Fourth, Doser has a lengthy criminal history encompassing both felony and misdemeanor
convictions. Although this does not demonstrate Doser’s experience with seeking substitute
counsel, it does show that Doser has some experience with the judicial system and the manner in
which trial courts adjudicate motions and other requests for relief. This weighs against Doser’s
argument that he believed the district court “summarily and implicitly” denied his request for
substitute counsel.
Finally, despite prior opportunities to remind the district court of his letter, Doser waited
until this appeal to complain about the lack of response to his letter. This indicates that he is
dissatisfied with the result of the proceedings--not his appointed counsel.
Considering the totality of the circumstances, we hold that, even assuming Doser’s letter
obligated the district court to provide him an opportunity to justify a request for substitute counsel,
Doser abandoned that request through his subsequent conduct.
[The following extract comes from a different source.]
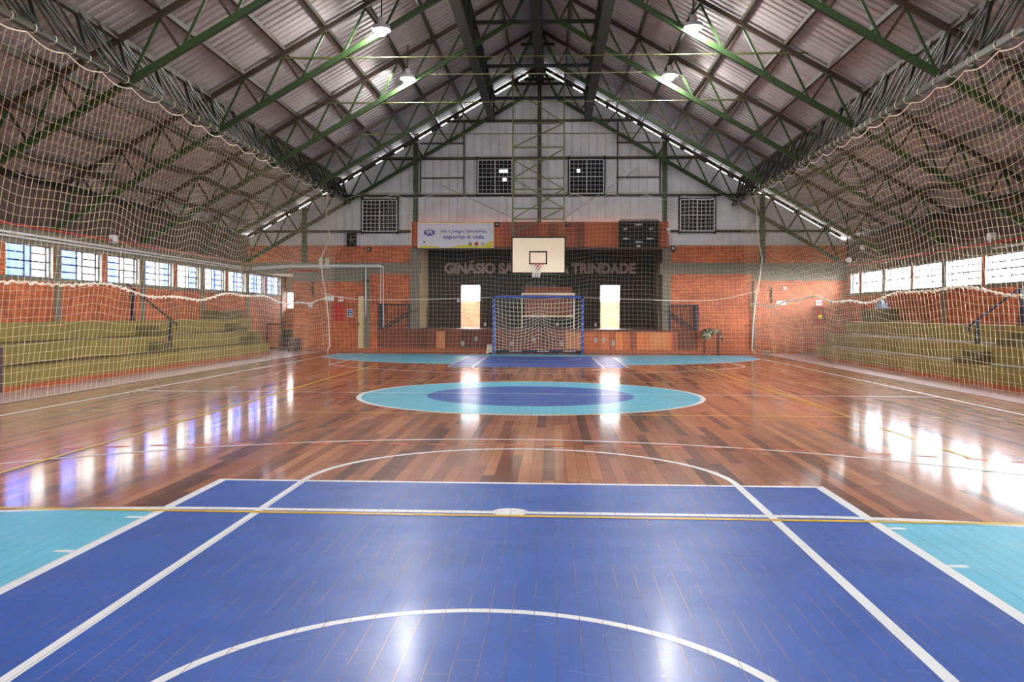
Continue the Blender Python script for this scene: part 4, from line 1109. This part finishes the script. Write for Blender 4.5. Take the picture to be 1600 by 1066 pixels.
# desk frame with camouflage cloth
x0, z0 = at_wall(1100, 552, 31.7); x1, _ = at_wall(1122, 552, 31.7)
d = empty('desk', ((x0+x1)/2, 31.7, 0), 'small dark metal desk frame against the right brick wall', 'desk')
for x in (x0, x1):
    for yy in (31.55, 31.85): MB().box(x-.015, x+.015, yy-.015, yy+.015, -.015, .76).build('leg', M['black'], d)
m = MB(); m.box(x0, x1, 31.55, 31.57, .17, .19); m.box(x0-.08, x1+.05, 31.5, 31.9, .76, .79); m.build('frame', M['black'], d)
m = MB(); nx_, ny_ = 14, 8; vs = []
for i in range(nx_+1):
    for j in range(ny_+1):
        u = i/nx_; v = j/ny_; x = x0-.10+(x1-x0+.22)*u; y = 31.40+.56*v
        drop = 0
        if v < .25: drop = (.25-v)*1.1*(.7+.5*sin(u*7))
        if u < .12: drop += (.12-u)*2.2
        if u > .88: drop += (u-.88)*1.6
        yv = y if v >= .25 else 31.48-.02*sin(u*18)
        vs.append((x+.01*sin(v*9), yv, .83+.03*sin(u*9+v*5)+.02*sin(u*17)+.06*sin(pi*u)*v-drop))
m.add(vs, [(i*(ny_+1)+j, (i+1)*(ny_+1)+j, (i+1)*(ny_+1)+j+1, i*(ny_+1)+j+1) for i in range(nx_) for j in range(ny_)])
o = m.build('camouflage_cloth', M['camo1'], smooth=True); md = o.modifiers.new('t', 'SOLIDIFY'); md.thickness = .01
meta(o, 'crumpled camouflage cloth thrown over the small metal desk', 'cloth')

# ------------------------------------------------------------------ wall fittings
def plate(u0, v0, u1, v1, yy, name, m, label, cat, t=.02, group=None):
    xa, za = at_wall(u0, v0, yy); xb, zb_ = at_wall(u1, v1, yy)
    e = empty(name, ((xa+xb)/2, yy, zb_), label, cat, group)
    MB().box(xa, xb, yy-t, yy-.001, zb_, za).build('panel', m, e)
    return e, xa, xb, zb_, za
YW = YB
e, xa, xb, za, zb_ = plate(508, 463, 522, 470.2, YW, 'notice_sign', M['pvc'], 'white rectangular notice with a small picture left of the red cabinet', 'sign')
MB().box(xa+.08, xa+.12, YW-.023, YW-.02, za+.03, zb_-.03).build('pictogram', M['leather'], e)
m = MB(); [m.box(xa+.17, xb-.03, YW-.023, YW-.02, za+.04+.035*k, za+.05+.035*k) for k in range(3)]; m.build('print_lines', M['vent'], e)
e, xa, xb, za, zb_ = plate(529.3, 463, 536.3, 471.3, YW, 'extinguisher_sign', M['pvc'], 'red and white extinguisher sign above the red cabinet on the left brick wall', 'sign')
MB().box(xa+.02, xb-.02, YW-.024, YW-.02, za+.07, zb_-.015).build('red_field', M['red'], e); MB().box((xa+xb)/2-.015, (xa+xb)/2+.015, YW-.027, YW-.024, za+.08, zb_-.03).build('pictogram', M['pvc'], e)
xa, zt = at_wall(525, 474, YW); xb, zl = at_wall(538, 502, YW)
e = empty('hose_cabinet', ((xa+xb)/2, YW, zl), 'closed red fire cabinet on the left brick wall', 'cabinet')
MB().box(xa, xb, YW-.2, YW-.001, zl, zt).build('body', M['red'], e); MB().box(xa+.03, xb-.03, YW-.215, YW-.2, zl+.03, zt-.03).build('door', M['red'], e)
e, xa, xb, za, zb_ = plate(543, 483, 551.8, 495, YW, 'poster', M['pvc'], 'blue poster with white border beside the cream door', 'poster')
MB().box(xa+.015, xb-.015, YW-.024, YW-.02, za+.03, zb_-.03).build('blue_field', M['signblue'], e)
MB().box((xa+xb)/2-.06, (xa+xb)/2+.06, YW-.027, YW-.024, zb_-.10, zb_-.075).build('print_line', M['pvc'], e)
m = MB(); m.box((xa+xb)/2-.035, (xa+xb)/2+.035, YW-.027, YW-.024, za+.07, za+.13); m.build('pictogram', M['pvc'], e)
e, xa, xb, za, zb_ = plate(482.5, 476, 488, 482, YW, 'alarm_sign', M['pvc'], 'small red and white alarm sign near the left corner of the far wall', 'sign')
MB().box(xa+.02, xb-.02, YW-.024, YW-.02, za+.02, za+.06).build('red_field', M['red'], e)
x, z = at_wall(480.3, 490, YW); m = MB(); m.box(x-.05, x+.05, YW-.05, YW, z-.05, z+.05); m.cyl((x, YW-.055, z), (x, YW-.05, z), .02); meta(m.build('alarm_button', M['red']), 'small red alarm button low on the far wall near the left corner', 'alarm')
for u, v, l in ((489, 452, 'left'), (1205, 461, 'right')):
    x, z = at_wall(u, v, YW); m = MB(); m.box(x-.025, x+.025, YW-.03, YW, z-.3, z+.28); m.tube([(x, YW-.03, z-.05), (x-.05, YW-.12, z+.0), (x-.06, YW-.14, z+.1)], .02, 6)
    meta(m.build('bracket', M['black']), 'black upright bracket on the %s part of the far brick wall' % l, 'bracket')
plate(1213.5, 470, 1228.5, 476.8, YW, 'notice_sign', M['pvc'], 'white rectangular notice on the sunlit right brick wall', 'sign')
x, z = at_wall(1226, 450.5, YW); meta(MB().box(x-.06, x+.06, YW-.05, YW, z-.06, z+.06).build('junction_box', M['vent']), 'pale grey square box high on the right brick wall', 'box')
e, xa, xb, za, zb_ = plate(1275, 469, 1283.5, 477, YW, 'extinguisher_sign', M['pvc'], 'white sign with two red marks above the open extinguisher cabinet', 'sign')
for q in (.05, .13): MB().box(xa+q, xa+q+.03, YW-.024, YW-.02, za+.04, zb_-.04).build('red_mark', M['red'], e)
xa, zt = at_wall(1272, 478.5, YW); xb, zl = at_wall(1286, 506.5, YW)
e = empty('extinguisher_cabinet', ((xa+xb)/2, YW, zl), 'open red cabinet on the right brick wall holding an extinguisher', 'cabinet')
m = MB(); m.box(xa, xa+.02, YW-.22, YW, zl, zt); m.box(xb-.02, xb, YW-.22, YW, zl, zt); m.box(xa, xb, YW-.22, YW, zt-.02, zt); m.box(xa, xb, YW-.22, YW, zl, zl+.02); m.box(xa, xb, YW-.02, YW, zl, zt); m.build('shell', M['red'], e)
xm = (xa+xb)/2+.02; x = xm
e = empty('fire_extinguisher', (xm, YW-.12, zl+.02), 'red fire extinguisher with white and yellow label inside the open cabinet', 'extinguisher')
m = MB(); m.lathe((xm, YW-.12, zl+.02), [(.065, 0), (.07, .02), (.07, .4), (.055, .45), (.025, .48), (.025, .5)], 16); m.build('cylinder', M['red'], e, True)
m = MB(); m.box(xm-.012, xm+.012, YW-.15, YW-.09, zl+.52, zl+.55); m.beam((xm, YW-.12, zl+.54), (xm+.05, YW-.16, zl+.58), .015); m.build('valve', M['black'], e)
m = MB(); m.tube([(xm+.02, YW-.14, zl+.52), (xm+.08, YW-.16, zl+.45), (xm+.082, YW-.15, zl+.2)], .01, 6); m.build('hose', M['black'], e)
MB().lathe((xm, YW-.12, zl+.2), [(.0715, 0), (.0715, .14)], 16).build('label_band', M['byellow'], e, True)
# small black boxes, camera, fan
for u, v, s_, l in ((777, 351, .14, 'beside the right end of the banner'), (886, 350, .12, 'on the header right of the backboard'), (577, 389.5, .13, 'above the left brick wall'), (1051, 388.5, .17, 'right of the scoreboard on the brick')):
    yy = YB-.14 if abs(u-840) < 200 else YB
    x, z = at_wall(u, v, yy-.05); e = empty('speaker', (x, yy, z), 'small black loudspeaker '+l, 'speaker', 'small black loudspeakers')
    MB().box(x-s_/2, x+s_/2, yy-.14, yy-.002, z-s_*.6, z+s_*.6).build('box', M['black'], e)
    MB().lathe((x, yy-.14, z), [(s_*.3, -.006), (s_*.12, 0)], 14, 'Y').build('cone', M['vent'], e)
x, z = at_wall(1046, 358, YB-.1); e = empty('security_camera', (x, YB, z), 'white security camera to the right of the scoreboard', 'camera')
m = MB(); m.beam((x-.16, YB-.3, z-.04), (x+.12, YB-.18, z+.02), .09); m.build('body', M['pvc'], e); m = MB(); m.beam((x+.02, YB-.2, z-.02), (x+.05, YB+.1, z-.08), .03); m.build('arm', M['pvc'], e)
m = MB(); m.beam((x-.18, YB-.31, z-.045), (x-.155, YB-.3, z-.04), .07); m.build('lens', M['black'], e)
x, z = at_wall(549, 375, YB); e = empty('extractor_fan', (x, YB, z), 'dark extractor fan below the lower left louvre window', 'fan')
m = MB(); q = .17
for a in ((x-q, x-q+.03), (x+q-.03, x+q)): m.box(a[0], a[1], YB-.1, YB+.14, z-.25, z+.25)
m.box(x-q, x+q, YB-.1, YB+.14, z+.22, z+.25); m.box(x-q, x+q, YB-.1, YB+.14, z-.25, z-.22); m.box(x-q, x+q, YB+.1, YB+.14, z-.25, z+.25); m.build('housing', M['black'], e)
m = MB(); [m.beam((x, YB, z), (x+.13*cos(a), YB+.02, z+.13*sin(a)), .05, .01, up=(.3, 1, 0)) for a in (0.4, 1.66, 2.9, 4.2, 5.4)]; m.build('blades', M['concrete'], e)

# pipes
def pipe(name, pts, r, m, label): return meta(MB().tube(pts, r, 8).build(name, m, smooth=True), label, 'pipe')
pipe('conduit', [(XL+.09, -2, 3.12), (XL+.09, YB-.12, 3.12)], .024, M['pvc'], 'upper white conduit along the left wall')
pipe('conduit', [(-10.9, YB-.1, 3.14), (-9.4, YB-.1, 3.23), (-5.98, YB-.07, 3.24), (-5.98, YB-.07, 1.36)], .024, M['pvc'], 'upper white conduit on the far wall, dropping at the stage railing')
pipe('conduit', [(XL+.08, -2, 3.03), (XL+.08, YB-.16, 3.05)], .02, M['pvc'], 'lower thinner white conduit along the left wall')
pipe('conduit', [(-10.9, YB-.17, 3.07), (-9.4, YB-.17, 3.17), (-5.86, YB-.17, 3.18), (-5.86, YB-.17, .9)], .02, M['pvc'], 'lower thinner white conduit on the far wall, ending inside the railing')
pipe('conduit', [(-6.55, YB-.09, 3.17), (-6.55, YB-.09, 1.28)], .024, M['pvc'], 'short white vertical conduit beside the cream door')
MB()
pipe('water_pipe', [(XL+.09, -2, 3.3), (XL+.09, 31.9, 3.3)], .03, M['red'], 'red water pipe along the top of the left wall')
pipe('water_pipe', [(-9.5, YB-.09, 3.02), (-8.2, YB-.09, 3.02)], .03, M['red'], 'short red water pipe on the grey beam at the left of the far wall')
pipe('water_pipe', [(XR-.09, -2, 3.2), (XR-.09, 31.9, 3.2)], .03, M['red'], 'red water pipe along the top of the right wall')
pipe('conduit', [(XR-.09, -2, 3.06), (XR-.09, 21.5, 3.06)], .024, M['pvc'], 'white conduit over the near windows of the right wall')
pipe('downpipe', [(7.95, YB-.08, .0), (7.95, YB-.08, 2.66)], .045, M['concrete'], 'grey vertical pipe on the brick wall right of the draped desk')
for x, y, z, l in ((XL+.08, 22.0, 3.33, 'left'), (XR-.08, 21.6, 3.32, 'right')):
    e = empty('emergency_light', (x, y, z), 'small white emergency light high on the %s wall' % l, 'light'); MB().box(x-.06, x+.06, y-.11, y+.11, z-.04, z+.12).build('body', M['pvc'], e)
    MB().box(x-.05, x+.05, y-.09, y+.09, z-.1, z-.04).build('lamp_head', M['vent'], e)
for u, v, l in ((1347, 387, 'upper'), (1325.5, 406.5, 'lower')):
    x, z = at_wall(u, v, 29.2); e = empty('floodlight', (x, 29.2, z), '%s of two small white floodlights by the right eave' % l, 'floodlight')
    m = MB(); m.lathe((x, 29.2, z), [(.09, -.06), (.08, .0), (.04, .06)], 14, 'Y'); m.build('shade', M['pvc'], e, True)
    m = MB(); m.beam((x, 29.25, z+.05), (x, 29.3, roof_z(x)), .03); m.build('bracket', M['black'], e)
m = MB(); m.box(-8.35, -8.2, YB-.1, YB-.03, 3.12, 3.52); m.box(-8.1, -7.95, YB-.1, YB-.03, 3.12, 3.52); m.box(-8.35, -7.95, YB-.08, YB-.03, 3.12, 3.18); struct('trim_12', m, M['reveal'])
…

Because Doser abandoned his
substitution request, he has failed to show that the district court erred by not holding a hearing to
inquire into the basis of his request. This conclusion renders consideration of the State’s other
arguments in support of affirmance unnecessary.
III.
CONCLUSION
The totality of the circumstances indicate that Doser abandoned his request for substitute
counsel. Consequently, Doser has failed to show that the district court erred by failing to hold a
hearing in response to that request. Accordingly, Doser’s judgment of conviction for possession
of a controlled substance and possession of drug paraphernalia is affirmed.
Judge GRATTON and Judge BRAILSFORD, CONCUR.